I want to thank our local NRCS and NRD offices for their continuing support of no-till crop production. These individuals see the opportunities continuous no-till crop production can provide in protecting and improving our soil and conserving our water resources.

I also want to thank the Nebraska Environmental Trust and the Nebraska No-till Cadre for providing financial support for no-till education across our state. I’m grateful for their support of my efforts in bringing no-till education to our end of the state.

I also want to thank all the local newspapers and publishers across the state who ran my articles, as well as the Nebraska Agri-Business Assn. for recognizing me as the Media Person of the Year in 2014. I’m not sure how a farmer receives a media award, but it is always special to be recognized for your work.

I especially want to thank the readers of my articles. I am always surprised at how many people in our region are interested in agriculture that don’t farm or ranch, but realize how important agriculture is to our communities. I hope I have provided some insight and inspiration when it comes to crop production in our region.

We have many challenges in production agriculture in our semi-arid environment. I think continuous no-till crop production can help manage many of these challenges. Continuous no-till allows us to better manage our soil and water resources.
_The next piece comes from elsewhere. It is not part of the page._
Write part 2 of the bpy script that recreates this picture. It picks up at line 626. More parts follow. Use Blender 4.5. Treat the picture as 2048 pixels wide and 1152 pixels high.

We can improve the health of our soil by leaving the previous crop’s residues attached and on the soil surface. We can adopt forage or cover crops to further the improvement of the soil. We can also conserve our water resources using the benefits of no-till crop production.

Always feel free to contact me to visit about production agriculture in our area or to just say ‘Hi.’ Even though my time as a no-till educator is drawing to a close, I’ll still be actively involved in farming and promoting the benefits of continuous no-till crop production. I’ll look forward to our next visit.